Di fatto, Die Zauberflöte si presta, proprio per questa miscellanea di elementi disparati, alle più svariate e contrastanti letture sceniche, da quella ipertradizionale di Ingmar Bergman a quella iperattuale e grottesca di Simon Mac Burney. In questa coproduzione d'autunno tra Opera Festival di Bassano, Teatro Verdi di Padova e Teatro Sociale di Rovigo, il regista Federico Bertolani introduce a sua volta qualche elemento di originalità, ponendone l'apertura in un quartiere malfamato, tra barboni, prostitute, spacciatori e poliziotti violenti (e forse corrotti). Due fidanzatini vi si perdono, e ad un tratto tre delinquenti li aggrediscono: la ragazza riesce a fuggire, il giovane cade a terra esanime. Di qui la realtà trapassa alla magia ed alla fantasia, poiché l'atmosfera diviene alquanto irreale, sospesa in un tempo ed in un luogo, come spiega Bertolani, che appare «incantato, fatto di passaggi segreti, di muri che nascondono realtà altre», dove man mano «appaiono bambini fatati, regine disperate e oggetti prodigiosi». Mentre il suo corpo rimane a terra, lo spirito di Tamino si stacca – lo si comprende perché ora veste tutto di bianco – e si interroga stupito; le tre prostitute si trasformano nelle Dame della Regina della Notte; il barbone, perso il suo lercio cappotto, in un coloratissimo Papageno; ed il drappello degli agenti prende le candide uniformi degli armigeri di Sarastro comandati da Monostatos. Alla fine, dopo aver attraversato tutta la storia, e avendo concluso il suo viaggio verso la conoscenza e la consapevolezza di sé, il giovane si ridesta: Tamino è salvo e ritrova la sua 'vera' Pamina, mentre le cose intorno a lui riassumono il loro normale aspetto. Direi che in base a questa idea, lo spettacolo nell'insieme scorre a dovere, anche perché la narrazione è portata man mano avanti da Bortolani con garbo e tante buone, e funzionali idee; e perché appare ben sostenuto dalle espressive soluzioni sceniche di Giulio Magnetto, piazzate su due sovrapposti piani visivi, ed arricchito dai variegati costumi disegnati da Manuel Pedretti.
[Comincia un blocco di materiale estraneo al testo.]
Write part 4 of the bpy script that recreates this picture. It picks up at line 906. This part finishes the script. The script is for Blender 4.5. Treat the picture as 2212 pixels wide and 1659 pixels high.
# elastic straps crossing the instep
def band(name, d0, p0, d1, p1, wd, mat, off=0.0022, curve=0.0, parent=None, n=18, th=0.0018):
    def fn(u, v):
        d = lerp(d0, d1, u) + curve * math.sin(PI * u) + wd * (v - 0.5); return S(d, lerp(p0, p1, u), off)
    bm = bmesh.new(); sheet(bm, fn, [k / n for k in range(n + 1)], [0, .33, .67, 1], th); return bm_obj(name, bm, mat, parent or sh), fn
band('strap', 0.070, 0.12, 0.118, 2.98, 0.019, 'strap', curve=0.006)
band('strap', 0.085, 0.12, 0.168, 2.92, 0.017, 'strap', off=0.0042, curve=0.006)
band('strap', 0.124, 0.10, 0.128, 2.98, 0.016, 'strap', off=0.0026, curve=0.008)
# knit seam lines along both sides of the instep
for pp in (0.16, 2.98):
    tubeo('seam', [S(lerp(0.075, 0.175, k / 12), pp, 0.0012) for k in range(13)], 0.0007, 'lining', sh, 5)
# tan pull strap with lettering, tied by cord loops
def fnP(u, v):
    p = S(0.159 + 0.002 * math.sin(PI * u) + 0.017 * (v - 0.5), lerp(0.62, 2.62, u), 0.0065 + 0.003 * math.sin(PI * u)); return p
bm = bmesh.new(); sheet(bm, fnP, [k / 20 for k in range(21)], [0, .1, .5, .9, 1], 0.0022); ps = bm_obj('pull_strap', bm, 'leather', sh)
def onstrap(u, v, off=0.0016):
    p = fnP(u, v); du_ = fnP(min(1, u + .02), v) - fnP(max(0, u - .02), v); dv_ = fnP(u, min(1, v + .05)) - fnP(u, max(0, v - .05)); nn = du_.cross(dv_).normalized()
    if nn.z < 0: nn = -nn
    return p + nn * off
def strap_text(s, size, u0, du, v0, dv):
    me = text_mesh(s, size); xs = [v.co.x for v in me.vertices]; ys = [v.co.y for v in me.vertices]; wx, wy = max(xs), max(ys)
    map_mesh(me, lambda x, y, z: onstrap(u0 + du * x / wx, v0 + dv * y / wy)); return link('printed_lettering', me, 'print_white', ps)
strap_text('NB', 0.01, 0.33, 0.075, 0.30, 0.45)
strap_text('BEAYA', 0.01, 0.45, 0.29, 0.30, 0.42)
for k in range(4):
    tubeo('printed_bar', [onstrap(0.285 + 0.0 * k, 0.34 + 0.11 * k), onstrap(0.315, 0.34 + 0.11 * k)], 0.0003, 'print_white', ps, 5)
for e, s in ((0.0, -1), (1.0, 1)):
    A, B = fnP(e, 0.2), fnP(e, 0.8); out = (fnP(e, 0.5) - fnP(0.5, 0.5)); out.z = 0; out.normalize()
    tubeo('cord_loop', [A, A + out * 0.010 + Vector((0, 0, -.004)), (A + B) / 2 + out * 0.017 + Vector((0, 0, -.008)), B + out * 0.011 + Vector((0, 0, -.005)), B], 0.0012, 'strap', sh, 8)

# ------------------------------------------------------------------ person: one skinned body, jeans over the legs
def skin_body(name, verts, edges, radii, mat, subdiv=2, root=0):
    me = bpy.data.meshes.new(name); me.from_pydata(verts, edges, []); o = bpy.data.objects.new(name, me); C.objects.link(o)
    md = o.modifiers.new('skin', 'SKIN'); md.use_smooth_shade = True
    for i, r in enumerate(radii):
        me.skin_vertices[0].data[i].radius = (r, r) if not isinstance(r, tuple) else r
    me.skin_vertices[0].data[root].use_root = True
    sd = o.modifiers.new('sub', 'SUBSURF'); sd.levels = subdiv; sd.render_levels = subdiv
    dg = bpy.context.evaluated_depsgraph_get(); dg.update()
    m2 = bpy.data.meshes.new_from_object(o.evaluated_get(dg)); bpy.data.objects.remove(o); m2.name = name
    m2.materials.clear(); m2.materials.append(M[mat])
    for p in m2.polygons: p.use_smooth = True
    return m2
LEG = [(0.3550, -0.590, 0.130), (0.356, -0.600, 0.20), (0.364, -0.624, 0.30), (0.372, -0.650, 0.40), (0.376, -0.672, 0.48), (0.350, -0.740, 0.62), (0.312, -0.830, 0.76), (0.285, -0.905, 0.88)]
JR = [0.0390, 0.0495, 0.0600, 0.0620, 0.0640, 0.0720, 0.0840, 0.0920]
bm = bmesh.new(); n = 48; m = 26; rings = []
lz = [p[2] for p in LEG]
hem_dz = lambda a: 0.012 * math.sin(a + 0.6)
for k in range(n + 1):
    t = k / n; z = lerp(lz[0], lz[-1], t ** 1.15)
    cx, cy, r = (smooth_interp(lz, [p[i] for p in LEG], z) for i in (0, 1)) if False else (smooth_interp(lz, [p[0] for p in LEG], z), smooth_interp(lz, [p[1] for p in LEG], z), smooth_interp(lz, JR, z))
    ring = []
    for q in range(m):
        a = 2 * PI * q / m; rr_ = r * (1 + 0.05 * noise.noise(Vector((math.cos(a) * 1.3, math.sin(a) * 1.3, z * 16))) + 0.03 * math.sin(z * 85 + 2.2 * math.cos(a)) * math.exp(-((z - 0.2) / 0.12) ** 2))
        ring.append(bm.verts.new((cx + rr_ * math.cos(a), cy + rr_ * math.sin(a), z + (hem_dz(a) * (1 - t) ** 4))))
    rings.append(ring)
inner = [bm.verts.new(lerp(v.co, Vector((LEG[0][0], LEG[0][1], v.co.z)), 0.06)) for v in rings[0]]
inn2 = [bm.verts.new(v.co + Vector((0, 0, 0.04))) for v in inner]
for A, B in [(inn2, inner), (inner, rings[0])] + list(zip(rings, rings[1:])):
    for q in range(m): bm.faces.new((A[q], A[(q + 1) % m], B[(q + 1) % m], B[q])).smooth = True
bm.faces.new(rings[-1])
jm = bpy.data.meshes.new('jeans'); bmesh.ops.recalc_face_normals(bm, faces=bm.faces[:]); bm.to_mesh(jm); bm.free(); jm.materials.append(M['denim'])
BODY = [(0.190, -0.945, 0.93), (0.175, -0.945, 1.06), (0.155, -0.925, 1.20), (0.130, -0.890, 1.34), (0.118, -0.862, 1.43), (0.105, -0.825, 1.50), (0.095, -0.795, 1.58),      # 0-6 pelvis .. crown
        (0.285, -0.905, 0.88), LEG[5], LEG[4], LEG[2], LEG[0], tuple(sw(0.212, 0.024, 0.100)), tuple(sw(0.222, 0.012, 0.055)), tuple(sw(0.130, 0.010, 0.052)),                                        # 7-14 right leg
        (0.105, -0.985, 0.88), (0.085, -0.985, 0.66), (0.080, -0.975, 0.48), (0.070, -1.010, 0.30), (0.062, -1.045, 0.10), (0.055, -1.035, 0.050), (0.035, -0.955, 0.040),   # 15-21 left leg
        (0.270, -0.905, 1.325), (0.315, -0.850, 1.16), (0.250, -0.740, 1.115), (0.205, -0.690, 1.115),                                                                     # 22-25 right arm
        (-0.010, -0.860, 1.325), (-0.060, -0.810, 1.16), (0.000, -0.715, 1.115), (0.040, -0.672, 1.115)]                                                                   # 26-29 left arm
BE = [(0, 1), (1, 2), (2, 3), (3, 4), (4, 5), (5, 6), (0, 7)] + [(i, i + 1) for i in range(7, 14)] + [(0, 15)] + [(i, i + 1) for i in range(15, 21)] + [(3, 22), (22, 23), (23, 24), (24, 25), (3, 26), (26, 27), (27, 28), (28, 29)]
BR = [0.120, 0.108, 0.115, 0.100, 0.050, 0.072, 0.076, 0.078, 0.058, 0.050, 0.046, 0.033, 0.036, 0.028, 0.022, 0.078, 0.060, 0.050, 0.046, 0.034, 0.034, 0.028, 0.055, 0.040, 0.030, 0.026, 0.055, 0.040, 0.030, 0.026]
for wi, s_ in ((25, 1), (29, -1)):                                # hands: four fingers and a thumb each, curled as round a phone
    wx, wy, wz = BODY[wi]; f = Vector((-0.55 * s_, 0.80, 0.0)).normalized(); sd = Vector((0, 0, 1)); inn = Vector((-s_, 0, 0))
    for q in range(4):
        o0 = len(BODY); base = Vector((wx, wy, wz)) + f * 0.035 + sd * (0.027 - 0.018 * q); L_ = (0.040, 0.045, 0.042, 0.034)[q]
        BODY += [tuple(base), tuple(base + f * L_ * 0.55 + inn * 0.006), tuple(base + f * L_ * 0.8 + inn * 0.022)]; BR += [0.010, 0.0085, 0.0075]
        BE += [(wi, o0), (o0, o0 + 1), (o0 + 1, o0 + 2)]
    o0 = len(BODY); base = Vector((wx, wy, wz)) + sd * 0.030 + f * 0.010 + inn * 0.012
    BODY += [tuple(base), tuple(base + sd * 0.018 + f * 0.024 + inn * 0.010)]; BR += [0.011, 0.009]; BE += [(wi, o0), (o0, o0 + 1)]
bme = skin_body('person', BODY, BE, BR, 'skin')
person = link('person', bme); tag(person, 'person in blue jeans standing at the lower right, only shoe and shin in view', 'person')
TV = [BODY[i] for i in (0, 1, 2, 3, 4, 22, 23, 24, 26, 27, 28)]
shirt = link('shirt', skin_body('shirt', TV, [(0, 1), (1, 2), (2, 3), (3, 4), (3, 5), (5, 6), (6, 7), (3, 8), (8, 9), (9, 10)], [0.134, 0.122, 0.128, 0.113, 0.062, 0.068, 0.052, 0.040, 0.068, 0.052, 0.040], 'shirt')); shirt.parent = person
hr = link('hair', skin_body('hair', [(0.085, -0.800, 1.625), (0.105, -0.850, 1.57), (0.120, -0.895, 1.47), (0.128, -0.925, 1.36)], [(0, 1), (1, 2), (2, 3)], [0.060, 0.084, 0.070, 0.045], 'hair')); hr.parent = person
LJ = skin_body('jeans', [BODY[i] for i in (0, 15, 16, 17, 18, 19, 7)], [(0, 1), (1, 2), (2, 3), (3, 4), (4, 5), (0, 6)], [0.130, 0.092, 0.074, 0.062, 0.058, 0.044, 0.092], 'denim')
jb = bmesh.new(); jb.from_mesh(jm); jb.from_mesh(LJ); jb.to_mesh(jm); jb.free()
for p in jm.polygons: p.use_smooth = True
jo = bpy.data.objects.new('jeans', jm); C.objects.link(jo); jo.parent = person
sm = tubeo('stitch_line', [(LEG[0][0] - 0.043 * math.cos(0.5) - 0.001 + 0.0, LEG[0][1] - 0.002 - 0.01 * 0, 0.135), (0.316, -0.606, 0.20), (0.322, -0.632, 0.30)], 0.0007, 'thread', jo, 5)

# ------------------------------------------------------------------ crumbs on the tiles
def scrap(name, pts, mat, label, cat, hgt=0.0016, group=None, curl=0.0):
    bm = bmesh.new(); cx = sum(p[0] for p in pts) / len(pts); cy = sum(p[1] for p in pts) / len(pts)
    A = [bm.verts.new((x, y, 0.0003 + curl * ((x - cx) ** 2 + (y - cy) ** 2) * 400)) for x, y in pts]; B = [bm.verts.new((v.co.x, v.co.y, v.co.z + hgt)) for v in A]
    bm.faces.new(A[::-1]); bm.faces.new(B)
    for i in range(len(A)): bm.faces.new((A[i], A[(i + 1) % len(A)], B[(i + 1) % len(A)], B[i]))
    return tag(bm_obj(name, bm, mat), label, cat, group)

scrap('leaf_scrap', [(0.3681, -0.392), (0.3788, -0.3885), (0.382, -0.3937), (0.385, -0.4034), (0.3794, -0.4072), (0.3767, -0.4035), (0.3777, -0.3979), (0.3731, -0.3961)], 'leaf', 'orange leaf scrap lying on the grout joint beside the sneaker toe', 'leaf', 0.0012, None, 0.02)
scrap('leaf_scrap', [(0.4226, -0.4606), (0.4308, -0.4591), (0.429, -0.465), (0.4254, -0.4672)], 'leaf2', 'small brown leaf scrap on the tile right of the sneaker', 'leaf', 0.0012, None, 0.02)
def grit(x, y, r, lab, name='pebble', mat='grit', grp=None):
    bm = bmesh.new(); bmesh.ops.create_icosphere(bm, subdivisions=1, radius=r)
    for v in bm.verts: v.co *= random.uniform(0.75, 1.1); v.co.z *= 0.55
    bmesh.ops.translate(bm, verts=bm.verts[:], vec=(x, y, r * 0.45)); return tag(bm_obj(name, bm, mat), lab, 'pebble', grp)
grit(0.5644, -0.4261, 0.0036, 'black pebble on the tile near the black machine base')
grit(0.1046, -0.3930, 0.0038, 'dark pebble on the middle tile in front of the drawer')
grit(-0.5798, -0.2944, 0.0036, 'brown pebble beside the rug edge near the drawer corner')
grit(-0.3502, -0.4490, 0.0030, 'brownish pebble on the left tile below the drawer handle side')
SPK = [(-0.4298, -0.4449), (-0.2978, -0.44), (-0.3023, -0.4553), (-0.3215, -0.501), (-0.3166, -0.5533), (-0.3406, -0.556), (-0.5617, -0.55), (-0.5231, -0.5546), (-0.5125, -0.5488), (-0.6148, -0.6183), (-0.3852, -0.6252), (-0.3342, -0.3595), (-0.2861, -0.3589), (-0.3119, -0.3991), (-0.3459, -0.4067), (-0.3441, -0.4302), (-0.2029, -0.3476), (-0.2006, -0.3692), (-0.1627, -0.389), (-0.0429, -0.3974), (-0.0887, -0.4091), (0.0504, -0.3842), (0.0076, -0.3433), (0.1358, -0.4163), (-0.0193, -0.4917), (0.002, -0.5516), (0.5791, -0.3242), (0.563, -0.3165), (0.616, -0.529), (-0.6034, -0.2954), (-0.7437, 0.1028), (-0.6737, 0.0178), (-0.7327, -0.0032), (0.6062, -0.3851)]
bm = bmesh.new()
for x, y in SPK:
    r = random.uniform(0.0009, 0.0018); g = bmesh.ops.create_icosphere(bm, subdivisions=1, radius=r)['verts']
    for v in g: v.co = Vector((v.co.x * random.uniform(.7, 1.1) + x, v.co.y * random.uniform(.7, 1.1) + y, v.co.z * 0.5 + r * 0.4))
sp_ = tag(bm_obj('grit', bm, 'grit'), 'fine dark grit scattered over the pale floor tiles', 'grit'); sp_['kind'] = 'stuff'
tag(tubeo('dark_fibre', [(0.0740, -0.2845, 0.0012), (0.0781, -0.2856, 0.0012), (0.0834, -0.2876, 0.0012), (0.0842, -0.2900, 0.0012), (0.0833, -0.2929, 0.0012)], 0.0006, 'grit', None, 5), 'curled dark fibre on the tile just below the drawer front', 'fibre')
L'Orchestra di Padova e del Veneto era sotto la guida del giovane Giuliano Betta: direzione che è apparsa adeguatamente precisa ed elegante, con scelte agogiche rilassate; molto leggera nell'incedere e nel sostenere i cantanti, con cui stabilisce una buona intesa. Direzione decisamente virata verso il regno d' Apollo, direi, a tratti languida e vaporosa all'ascolto benché giudicabile con i limiti di una sala – quella del PalaBassano – sostanzialmente negata alla musica. Nondimeno, fatta la tara di ciò, e superata qualche timidezza iniziale nell'Ouverture, la Marcia dei Sacerdoti, tutto il luminoso Finale primo, il Corale, le prove del fuoco e dell'acqua sotto la sua bacchetta suscitano buona impressione. Il tenore Fabrizio Paesano affronta con qualche timidezza, un certo manierismo e con poca espressività di colori – vedi la freddezza dell'Aria del ritratto - la parte di Tamino, che risulta nell'insieme un po' ingessata; il soprano Ekaterina Sadovnikova infonde nella sua Pamina un timbro luminoso e pieno, delicate sfumature e affettuosa condotta di canto; e per questo, stravince la prova della struggente sentimentalità di Ach, ich fühl's. Del baritono Dario Gorgelé abbiamo apprezzato la spigliata recitazione, la simpatica bonomia e l'estroversa, espressiva vocalità con le quali risolve il suo Papageno, da Der Vogelfander bin ich ja sino al tenerissimo avvilimento di Papagena! Papagena!; la spigolosa Königin di Sofia Mchedishivili non suscita grandi entusiasmi, per la pochezza della voce e l'incerto fraseggio; solido e ben calibrato, nel brunito colore e nella varietà di accenti richiesti dal personaggio - malinconia, autorevolezza, partecipazione emotiva sono tutte presenti nel momento di In diesen heil'gen - il Sarastro del basso Abramo Rosalen; corretto nell'insieme, ma non abbastanza incisivo il Monostatos di Patrizio Saudelli; anche il terzetto delle Dame - composto da Alice Chinaglia, Cecilia Bagatin, Alice Marini - appare ben assortito. Nelle parti di contorno, il nobile Oratore di Paolo Battaglia, la graziosa Papagena di Teona Dvali, i due sacerdoti e i due armigeri interpretati da Luca Favaron e Romano Franci. Il Coro Lirico Veneto Li.Ve. diretto da Sergio Balestracci si mostra all'altezza del suo compito, anche se O Isis und Osiris difetta un po' della giusta solennità; inqualificabile, ahimé, per scarsa intonazione e flebile emissione il trio dei fanciulli (Elena Roversi, Giulia Moretto, Elena Fontolan).
Alla fine, un suggerimento: mozartianamente parlando, nella storia di Bassano Opera Festival Il flauto magico prima d'ora s'era visto nel 1994 e nel 1996. Don Giovanni è andato in scena, dal 2000 al 2012, per ben quattro volte, mentre Così fan tutte è arrivato per la prima volta l'anno scorso.
Mi pare giusto che tocchi a Le nozze di Figaro, una delle prossime stagioni.